Âhiret hazırlığını elden kaçırmaktan çok sakınınız. Çünkü, her girişin
bir çıkışı vardır. (Bu dünyâya geldiğimiz gibi, birgün bu dünyâdan
ayrılacağız.)
Yaptığınız uygunsuz işler için bir sebep ve özür göstermeyi bırakınız.
Allahü teâlânın emirlerine uyup, yasaklarından sakınmakta gevşeklik
göstermeyiniz. Âhirete hazırlanmakta sabırlı olunuz ve sebât gösteriniz.
Abdülazîz ed-Dîrînî; tefsîr, fıkıh, lügat, tasavvuf ve edebiyâta dâir
birçok eserler yazdı. Bu eserlerden bâzıları şunlardır: 1) El-Misbâh-ül-Münîr:
Tefsîr olup 2 cilttir. 2) Et-Teysîr-ü fî İlm-it-Tefsîr:
Tefsîr ilmine dâir, 3200 beyitten müteşekkil bir şiir kitabıdır. 3)

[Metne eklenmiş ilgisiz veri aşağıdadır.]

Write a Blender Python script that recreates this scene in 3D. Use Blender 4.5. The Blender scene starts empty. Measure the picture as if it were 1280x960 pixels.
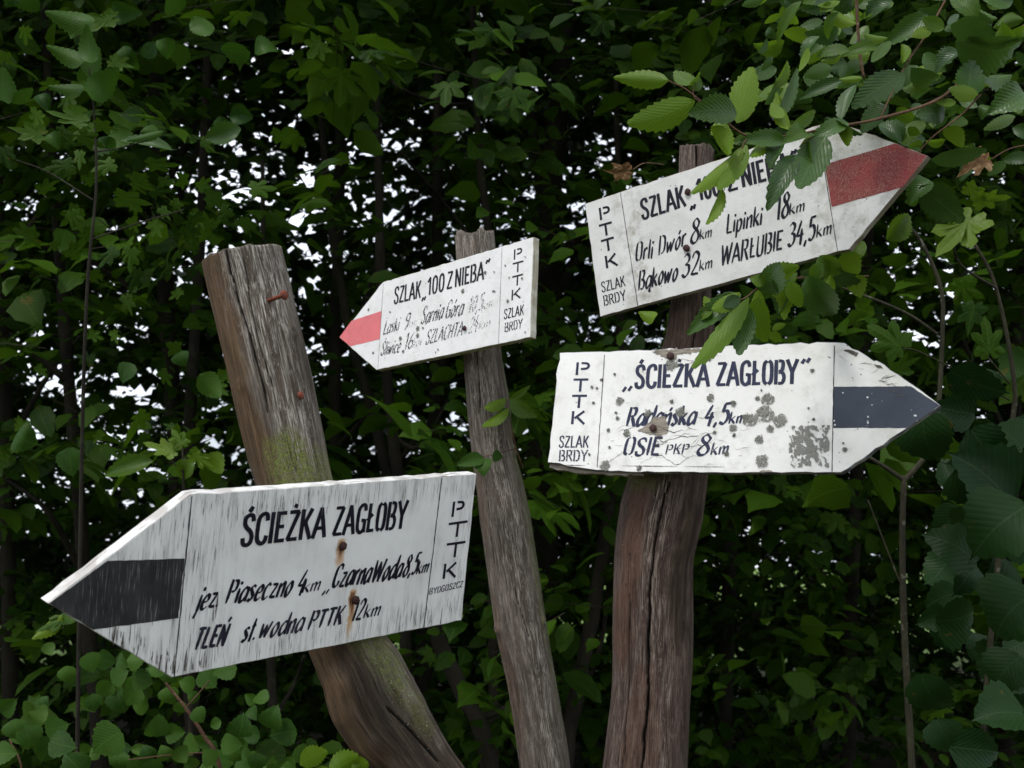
import bpy, math, random
import numpy as np
from mathutils import Matrix, Vector
random.seed(7); rng = np.random.default_rng(11)
sc = bpy.context.scene
COL = sc.collection

# ------------------------------------------------------------------ camera, sky, sun, exposure
PITCH = 9.0
CAM = Vector((0, 0, 1.55))
F = 1400.0                                   # focal length in pixels of a 1280 px wide frame
cd = bpy.data.cameras.new('camera'); cam = bpy.data.objects.new('camera', cd); COL.objects.link(cam)
cd.sensor_width = 36; cd.lens = 36 * F / 1280; cd.clip_end = 600; cd.clip_start = .02
cam.location = CAM; cam.rotation_euler = (math.radians(90 + PITCH), 0, 0)
sc.camera = cam
cd.dof.use_dof = True; cd.dof.focus_distance = 1.62; cd.dof.aperture_fstop = 11.0     # a compact camera focused on the signs
cp, sp = math.cos(math.radians(PITCH)), math.sin(math.radians(PITCH))
RIGHT = Vector((1, 0, 0)); FWD = Vector((0, cp, sp)); UP = Vector((0, -sp, cp))

def cw(x, y, z): return CAM + RIGHT * x + UP * y + FWD * z       # camera frame -> world
def at(px, py, d): return cw((px - 640) / F * d, (480 - py) / F * d, d)
def px_of(p):
    q = p - CAM; z = q.dot(FWD); return 640 + F * q.dot(RIGHT) / z, 480 - F * q.dot(UP) / z, z

SUN_EL, SUN_AZ = 57, 216                     # azimuth clockwise from +Y: behind the camera, on its left
w = bpy.data.worlds.new('World'); sc.world = w; w.use_nodes = True
nt = w.node_tree; nt.nodes.clear()
out = nt.nodes.new('ShaderNodeOutputWorld'); bg = nt.nodes.new('ShaderNodeBackground')
sky = nt.nodes.new('ShaderNodeTexSky'); sky.sky_type = 'NISHITA'; sky.sun_disc = False
sky.sun_elevation = math.radians(SUN_EL); sky.sun_rotation = math.radians(SUN_AZ)
sky.air_density = 1.0; sky.dust_density = 3.0
mixc = nt.nodes.new('ShaderNodeMix'); mixc.data_type = 'RGBA'
tc = nt.nodes.new('ShaderNodeTexCoord'); nz = nt.nodes.new('ShaderNodeTexNoise'); nz.inputs['Scale'].default_value = 2.2
nz.inputs['Detail'].default_value = 5
mr = nt.nodes.new('ShaderNodeMapRange'); mr.inputs[1].default_value = .35; mr.inputs[2].default_value = .6
mr.inputs[3].default_value = .35; mr.inputs[4].default_value = .9
nt.links.new(tc.outputs['Generated'], nz.inputs['Vector']); nt.links.new(nz.outputs['Fac'], mr.inputs[0])
nt.links.new(mr.outputs[0], mixc.inputs[0]); nt.links.new(sky.outputs[0], mixc.inputs[6])
mixc.inputs[7].default_value = (20.5, 21.8, 24.0, 1)                # white cloud over blue
nt.links.new(mixc.outputs[2], bg.inputs[0]); bg.inputs[1].default_value = 0.075
nt.links.new(bg.outputs[0], out.inputs[0])
sd = bpy.data.lights.new('sun', 'SUN'); sun = bpy.data.objects.new('sun', sd); COL.objects.link(sun)
sd.energy = 1.9; sd.angle = math.radians(11); sd.color = (1, .965, .92)
az, el = math.radians(SUN_AZ), math.radians(SUN_EL)
sdir = Vector((math.sin(az) * math.cos(el), math.cos(az) * math.cos(el), math.sin(el)))
sun.rotation_euler = sdir.to_track_quat('Z', 'Y').to_euler()
sc.view_settings.view_transform = 'Standard'; sc.view_settings.look = 'None'
sc.view_settings.exposure = 0.14; sc.view_settings.gamma = 1
sc.cycles.max_bounces = 6; sc.cycles.transmission_bounces = 4; sc.cycles.diffuse_bounces = 4
sc.cycles.transparent_max_bounces = 6

# ------------------------------------------------------------------ helpers
def link(o, parent=None):
    COL.objects.link(o)
    if parent is not None: o.parent = parent
    return o
def tag(o, label=None, cat=None, group=None, kind=None):
    for k, v in (('label', label), ('category', cat), ('group', group), ('kind', kind)):
        if v: o[k] = v
    return o
def empty(name, loc, label, cat, group=None):
    o = bpy.data.objects.new(name, None); o.empty_display_size = .1; o.location = loc
    return tag(link(o), label, cat, group)
def pydata(name, verts, faces, mat, parent=None, smooth=False, uv=None):
    m = bpy.data.meshes.new(name); m.from_pydata([tuple(v) for v in verts], [], faces); m.materials.append(mat)
    if smooth: m.polygons.foreach_set('use_smooth', [True] * len(m.polygons))
    o = bpy.data.objects.new(name, m); return link(o, parent)
def fast_mesh(name, V, T, uv=None, tint=None, mat=None, smooth=True):
    """triangles only; V (n,3), T (m,3), uv (n,2) per vertex, tint (n,) per vertex"""
    m = bpy.data.meshes.new(name); n, k = len(V), len(T)
    m.vertices.add(n); m.vertices.foreach_set('co', np.ascontiguousarray(V, np.float32).ravel())
    m.loops.add(k * 3); m.loops.foreach_set('vertex_index', np.ascontiguousarray(T, np.int32).ravel())
    m.polygons.add(k); m.polygons.foreach_set('loop_start', np.arange(0, k * 3, 3, dtype=np.int32))
    m.polygons.foreach_set('loop_total', np.full(k, 3, np.int32))
    if smooth: m.polygons.foreach_set('use_smooth', np.ones(k, bool))
    m.update(calc_edges=True)
    if uv is not None:
        l = m.uv_layers.new(name='UVMap'); l.data.foreach_set('uv', np.ascontiguousarray(uv[T.ravel()], np.float32).ravel())
    if tint is not None:
        a = m.attributes.new('tint', 'FLOAT', 'POINT'); a.data.foreach_set('value', np.ascontiguousarray(tint, np.float32))
    if mat: m.materials.append(mat)
    return m
def vnoise(u, v, nu, nv, seed):
    """smooth value noise, periodic in u (0..1), v in 0..1"""
    r = np.random.default_rng(seed); g = r.random((nv + 2, nu))
    x = (u % 1) * nu; y = np.clip(v, 0, 1) * nv; xi = np.floor(x).astype(int); yi = np.floor(y).astype(int)
    fx = x - xi; fy = y - yi; fx = fx * fx * (3 - 2 * fx); fy = fy * fy * (3 - 2 * fy); x1 = (xi + 1) % nu; xi = xi % nu; y1 = np.minimum(yi + 1, nv + 1)
    return (g[yi, xi] * (1 - fx) + g[yi, x1] * fx) * (1 - fy) + (g[y1, xi] * (1 - fx) + g[y1, x1] * fx) * fy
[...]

Tahârat-ül-Kulûb fî Zikri Allâm-il-Guyûb: Tasavvuf
hakkında bir eser, 4) Envâr-ül-Meârif ve Esrâr-üt-Tavârif: Tasavvufa
dâir bir eser, 5) Tefsîru Esmâ-il-Hüsnâ: Tevhîd
hakkında bir eserdir, 6) El-Vesâilü ver-Resâilü: Tevhîde dâir
bir eser, 7) Nazm-üs-Sîretin Nebeviyyeti, 8) El-Vecîz: 5000
beyitten müteşekkil bir şiir kitabı, 9)
Et-Tenbîh, 10) Nazm-ül-Vesît, 11) El-Envâr-ül- Vâdıha fî
Mesân-il-Fâtiha, 12) Ed-Dürer-ül-Mültekita fî Mesâil-il-Muhtelita, 13)
Erkân-ül-İslâm fit-Tevhîdi vel-Ahkâm, 14) Er-Ravdat-ül-Enika fî
Beyân-iş-Şerîat-il-Hakîkati, 15) Kılâdet-üd-Dürr-il-Mensûr fî Zikri
Yevm-il- Ba's ven-Nüşûr, 16) Mîzân-ül-Vefâ.